Conspiracy Theories
justcarol67
justcarol67 at yahoo.com
Sat May 1 02:24:56 UTC 2004
No: HPFGUIDX 97379
Geoff wrote:
> <snip> The point I am reiterating in this ramble is that, as I have
said
> previously, I wonder whether Jo Rowling has her story planned to the
> level of intricacy that we seem to believe. Whether every second word
> needs to be analysed? Why was the passive tense used there? Why a
> conditional clause here? With all the combined thinking power we can
> field, it is possible that we are putting in more nuances and
> subtleties than JKR has in fact considered. She has a set plan in her
> mind and has presumably constructed the plot to lead us to that
> point; she may not have thought of some of the variant
> interpretations which we, in our little corner of the hothouse behind
> the cacti, have managed to produce to satisfy our take of the story.
>
> Great will be the cheers (or the gnashing of teeth) on "dies irae,
> dies illa" ** when all will be revealed in Book 7, a book which I
> think we shall all open with trepidation, apprehension and hopefully
> satisfaction as we seek to find whether our pet theory has achieved
> congruence with that of the spinner of the web which has drawn us
> together in the group. <snip>
Carol:
While I agree entirely about inadequately snipped posts full of
repetitious material and brilliant discoveries being made for the
200th time (okay, that's my hyperbole, not yours!), I do think there's
something to be said for examining seemingly insignificant details
(other than the red herring vs. clue variety, which are obviously
important and don't need defending). The passive voice is one such
important detail. Why? Because its chief use is to obscure meaning
(which it also does if used carelessly rather than deliberately).

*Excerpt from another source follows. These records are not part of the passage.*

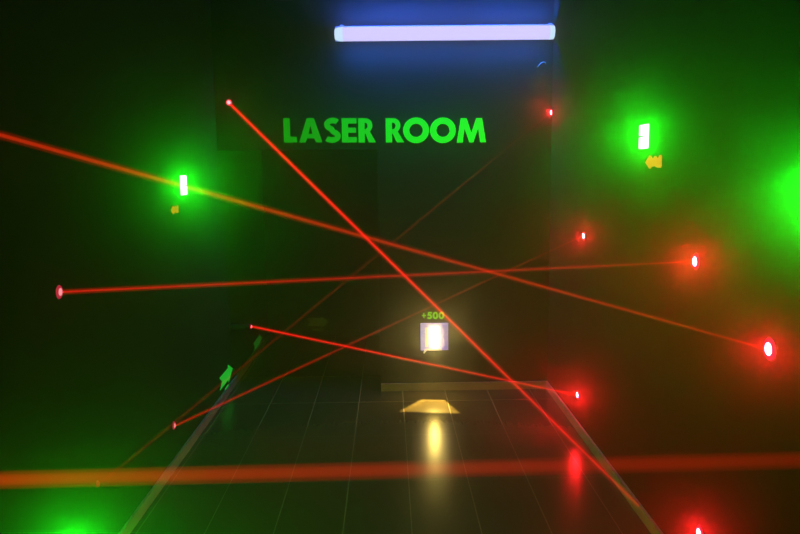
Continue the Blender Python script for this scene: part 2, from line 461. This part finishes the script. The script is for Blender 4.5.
# ------------------------------------------------------------------ laser emitters
def emitter(mw, label, r, ring, dot, barrel=0.0):
    """round wall-mounted laser: flange, glowing ring, bright lens"""
    t = thing('laser_emitter', label, 'laser', mw, 'laser emitters on the walls')
    if barrel:                                                      # stands off the wall on a black barrel
        bm = bmesh.new(); lathe(bm, [(r*1.9, 0), (r*1.9, .006), (r*1.15, .010), (r*1.15, barrel-.004), (r*1.05, barrel)], 28); obj('barrel', bm, M_HOUS, t)
    z = barrel
    bm = bmesh.new(); lathe(bm, [(r*1.12, z+0), (r*1.12, z+.002), (r*1.06, z+.004), (r*.98, z+.004)], 32); obj('flange', bm, M_HOUS, t, False)
    bm = bmesh.new(); lathe(bm, [(r, z+.003), (r, z+.005), (r*.86, z+.008), (r*.6, z+.0085)], 24); obj('ring', bm, ring, t)
    bm = bmesh.new(); lathe(bm, [(r*.6, z+.008), (r*.56, z+.0095), (r*.4, z+.011), (r*.14, z+.0115)], 12); obj('lens', bm, dot, t)
    return t
def rm(c, s, name='red_lens'): return emit_mat(name, c, s)
RING_B = emit_mat('red_lit_ring', (1.0, .02, .06), 1.0, False)
RING_D = emit_mat('dim_red_ring', (.80, .03, .07), .62, False)
RING_F = emit_mat('faint_red_ring', (.45, .05, .01), .42, False)
DOT_B = emit_mat('white_red_lens', (1.0, .007, .012), 1000)
DOT_A = emit_mat('white_red_near_lens', (1.0, .007, .012), 520)
DOT_L = emit_mat('white_red_low_lens', (1.0, .007, .012), 2200)
DOT_M = emit_mat('pink_red_lens', (1.0, .012, .02), 1200)
DOT_S = emit_mat('soft_red_lens', (1.0, .09, .11), 9)
DOT_D = emit_mat('dim_pink_lens', (1.0, .30, .33), 1.2, False)
P = {}
def el(key, px, py, label, r, ring, dot, barrel=0.0):
    P[key] = hit(px, py, 0, XL+barrel); emitter(left_frame(P[key]-Vector((barrel, 0, 0))), label, r, ring, dot, barrel)
def er(key, px, py, label, r, ring, dot, barrel=0.0):
    P[key] = hit(px, py, 0, XR-barrel); emitter(right_frame(P[key]+Vector((barrel, 0, 0))), label, r, ring, dot, barrel)
P['B'] = on_panel(229, 102.5)
emitter(back_frame(P['B']), 'red laser emitter in the upper left corner, sending the steep bright diagonal beam', .022, RING_D, DOT_S)
el('C', 58.5, 292, 'red laser emitter on left wall nearest the left edge, narrow and dull red', .024, RING_D, DOT_D)
el('D', 250.5, 326.5, 'red laser emitter in the passage above the small green arrows', .018, RING_D, DOT_S, .15)
el('E', 173.5, 425.5, 'dull red laser emitter low on left wall beside the pale baseboard', .021, RING_D, DOT_D)
el('F', 97, 484, 'faint red laser emitter lowest on left wall, level with the thick beam', .013, RING_F, RING_F)
er('F2', 552, 112.5, 'red laser emitter in the upper right corner below the tube light', .020, RING_D, DOT_M)
er('E2', 584.5, 236, 'red laser emitter on right wall below the green glow, upper middle', .022, RING_D, DOT_M)
er('C2', 696.5, 261.5, 'bright red laser emitter on right wall at mid height', .029, RING_B, DOT_B)
er('D2', 578.3, 395, 'bright red laser emitter low on right wall just above the baseboard corner', .024, RING_B, DOT_L)
er('A2', 770.5, 349, 'largest bright red laser emitter, nearest the right edge', .033, RING_B, DOT_A)
er('H2', 700.5, 533, 'bright red laser emitter cut by the bottom edge at right', .027, RING_B, DOT_B)

# ------------------------------------------------------------------ laser beams in the haze
def tube(bm, length, r0, r1, seg=16):
    lathe(bm, [(r0, 0), (r1, length)], seg)
def beam(a, b, label, r, core, halo, hr=3.2, r1=None, trim=(.004, .004)):
    """core + soft halo of scattered light; local z runs from a to b"""
    a, b = Vector(a), Vector(b); u = (b-a).normalized(); a, b = a+u*trim[0], b-u*trim[1]; L_ = (b-a).length; r1 = r1 or r
    t = thing('laser_beam', label, 'laser beam', Matrix.Translation(a) @ (b-a).to_track_quat('Z', 'Y').to_matrix().to_4x4(), 'red laser beams')
    bm = bmesh.new(); tube(bm, L_, r, r1); obj('core', bm, beam_mat('laser_core', core[0], core[1]/(2*r), core[2]/(2*r1), core[3] if len(core) > 3 else 1), t)
    bm = bmesh.new(); tube(bm, L_, r*hr, r1*hr); obj('soft_edge', bm, beam_mat('laser_soft_edge', halo[0], halo[1]/(2*r*hr), halo[2]/(2*r1*hr), core[3] if len(core) > 3 else 1), t)
    return t
RED = (1.0, .010, .010); DR = (1.0, .002, .002); OR = (1.0, .035, .006)
def inward(p, s): return p + Vector((s*.012, 0, 0))
far_a = hit(-697, -60, 0, XL)
beam(far_a, inward(P['A2'], -1), 'red beam from upper left edge down to the emitter nearest the right edge', .0034, (OR, .50, .07, .8), (DR, .16, .02, .8), 2.3, .0030, (.05, .004))
beam(P['B'] + Vector((0,-.02,0)), hit(650, 517, 0, XR), 'brightest red beam falling steeply from upper left to the lower right', .0058, (RED, 1.0, .30, 2.0), (DR, .32, .10, 1.5), 2.8, None, (.004, .06))
beam(inward(P['C'], 1), inward(P['C2'], -1), 'nearly level red beam across the middle of the room', .0036, (RED, .50, .16, .6), (DR, .16, .04, .6), 3.0)
beam(inward(P['D'], 1), inward(P['D2'], -1), 'bright red beam crossing just below the lit target box', .0050, (RED, .85, .45), (DR, .26, .15), 2.8)
beam(inward(P['E'], 1), inward(P['E2'], -1), 'dull red beam rising right from beside the left baseboard', .0042, (DR, .34, .07, .8), (DR, .09, .01, .8), 2.6)
beam(inward(P['F'], 1), inward(P['F2'], -1), 'faint brown-red beam rising from the lowest left emitter to the upper right corner', .0042, (OR, .042, .032), (DR, .015, .01), 2.4, None, (.004, .03))
gl, gr = hit(0, 480, 1, 1.25), hit(800, 460, 1, 1.25)
d = (gr-gl).normalized()
g0 = gl + d*((XL-gl.x)/d.x); g1 = gl + d*((XR-gl.x)/d.x)
beam(g0, g1, 'thick blurred red beam crossing the whole foreground near the floor', .010, (OR, .20, .008, .9), (DR, .20, .05, .9), 1.7, None, (.03, .03))

# ------------------------------------------------------------------ small things on the header wall
bm = bmesh.new()
pts = [(-.030,-.020,0), (-.022,-.008,.006), (-.010,.006,.010), (.006,.012,.012), (.020,.008,.008), (.026,-.002,.002)]
prev = None
for i, p in enumerate(pts):
    a = Vector(pts[max(i-1,0)]); b = Vector(pts[min(i+1,len(pts)-1)])
    q = (b-a).to_track_quat('Z', 'Y'); ring = [bm.verts.new(Vector(p)+Vector((0,0,.003))+q @ Vector((.0024*math.cos(2*PI*k/8), .0024*math.sin(2*PI*k/8), 0))) for k in range(8)]
    if prev:
        for k in range(8): bm.faces.new((prev[k], prev[(k+1)%8], ring[(k+1)%8], ring[k]))
    else: bm.faces.new(ring[::-1])
    prev = ring
bm.faces.new(prev)
o = obj('wire_hook', bm, surface_mat('pale_blue_wire', (.3, .5, .6), .4, .1, 10, 0, (.15, .45, .6), .22), None, True)
o.matrix_world = back_frame(on_panel(542, 64)); tag(o, 'tiny pale curved wire hook on the wall under the tube light', 'hook')
k = thing('round_wall_fitting', 'small dim grey round fitting on left wall above the steep beam emitter', 'fitting', left_frame(on_left(226.5, 61)))
M_KN = surface_mat('dull_grey_plastic', (.10, .11, .10), .6, .1, 10)
bm = bmesh.new(); lathe(bm, [(.026, 0), (.026, .006), (.022, .010), (.012, .011)], 28); obj('base', bm, M_KN, k)
bm = bmesh.new(); lathe(bm, [(.014, .011), (.014, .024), (.018, .028), (.018, .036), (.012, .042), (.004, .044)], 28); obj('cap', bm, M_KN, k, True)

# ------------------------------------------------------------------ look
scene.view_settings.view_transform = 'Standard'
scene.view_settings.look = 'None'
scene.view_settings.exposure = 0.0
scene.view_settings.gamma = 1.0
scene.cycles.use_denoising = True
scene.cycles.volume_bounces = 0
scene.cycles.max_bounces = 6
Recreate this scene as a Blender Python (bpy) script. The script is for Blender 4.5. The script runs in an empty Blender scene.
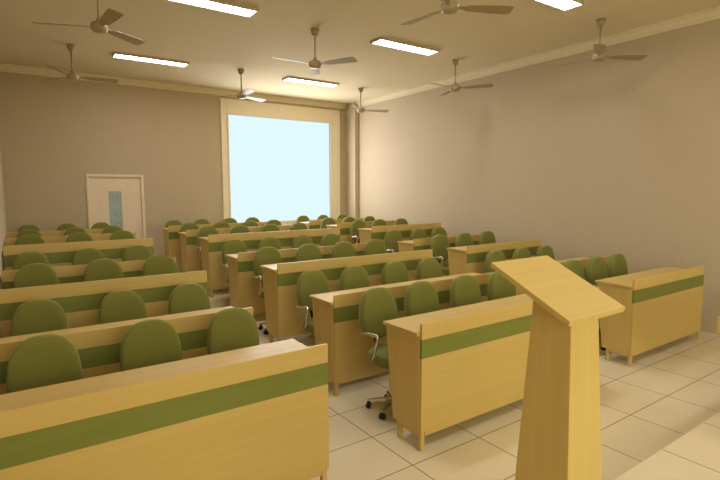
import bpy, bmesh, math, random
from mathutils import Vector, Matrix

scene = bpy.context.scene
COL = scene.collection
PI = math.pi

# ------------------------------------------------------------------ camera
def make_camera():
    f, yaw, pitch, roll, H = CAM
    fwd = Vector((math.sin(yaw)*math.cos(pitch), math.cos(yaw)*math.cos(pitch), math.sin(pitch)))
    right = Vector((math.cos(yaw), -math.sin(yaw), 0))
    up = right.cross(fwd)
    r = right*math.cos(roll) + up*math.sin(roll)
    u = -right*math.sin(roll) + up*math.cos(roll)
    cd = bpy.data.cameras.new('camera')
    cd.sensor_width = 36.0
    cd.lens = f/720*36.0
    cd.clip_start = 0.02
    co = bpy.data.objects.new('camera', cd)
    COL.objects.link(co)
    b = -fwd
    co.matrix_world = Matrix(((r.x, u.x, b.x, 0), (r.y, u.y, b.y, 0), (r.z, u.z, b.z, H), (0, 0, 0, 1)))
    scene.camera = co
CAM = (491.174, 0.608, -0.100, -0.002, 1.6923)
make_camera()

# ------------------------------------------------------------------ colour management, world, large lights
vs = scene.view_settings
vs.view_transform = 'Standard'
vs.look = 'None'
vs.gamma = 1.0
vs.use_curve_mapping = False
vs.exposure = 0.12

world = bpy.data.worlds.new('world')
scene.world = world
world.use_nodes = True
world.node_tree.nodes['Background'].inputs[0].default_value = (1.0, 0.9, 0.75, 1)
world.node_tree.nodes['Background'].inputs[1].default_value = 0.1

def area(name, loc, target, sx, sy, power, color):
    ld = bpy.data.lights.new(name, 'AREA')
    ld.shape = 'RECTANGLE'
    ld.size, ld.size_y = sx, sy
    ld.energy = power
    ld.color = color
    o = bpy.data.objects.new(name, ld)
    COL.objects.link(o)
    o.location = loc
    d = Vector(target) - Vector(loc)
    o.rotation_euler = d.to_track_quat('-Z', 'Y').to_euler()
    return o

# daylight by the big rear window, fill from added unseen front and side windows
area('rear_window_daylight', (4.91, 9.93, 2.2), (4.91, 0, 2.2), 2.3, 2.1, 92, (1.0, 0.97, 0.98))
area('added_front_fill', (3.1, -4.35, 2.0), (3.1, 5, 0.9), 5.4, 1.8, 120, (1.0, 0.90, 0.46))
area('added_side_fill', (-0.05, -1.7, 2.0), (4.0, 1.5, 1.0), 2.2, 1.6, 34, (1.0, 0.92, 0.62))
LAMP_STRENGTH = 28.0
LAMP_COLOR = (1.0, 0.945, 0.88, 1)
PANE_COLOR = (0.745, 0.94, 1.0, 1)
PANE_STRENGTH = 0.94

# ------------------------------------------------------------------ materials
def new_mat(name, rough=0.5, spec=0.5, metal=0.0):
    m = bpy.data.materials.new(name)
    m.use_nodes = True
    nt = m.node_tree
    b = nt.nodes['Principled BSDF']
    b.inputs['Roughness'].default_value = rough
    b.inputs['Metallic'].default_value = metal
    b.inputs['Specular IOR Level'].default_value = spec
    return m, nt, b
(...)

That's why why sociologists love it and bureaucrats like Mafalda
Hopkirk of the MoM use it so frequently, and it's also why English
teachers try to pound it out of their students with red pen. (Forgive
the mixed metaphor--I know you can't pound with a pen, at least not
very effectively.) My point is that if it appears in a memo or a
speech by Dumbledore, that memo or speech becomes ambiguous because
the doer of the action is concealed--and could, in theory, be anybody.
As for passive tense, if you ever encounter an example, please point
it out to me. It will be a highly unusual grammatical construction,
rarer than thestrals at the local zoo. :-)
BTW, I doubt that Book 7 will have *all* the answers even if JKR
intends it to. Even when the series is completed, different readers
will still have different interpretations. If that weren't the case,
there would be no such field as literary criticism.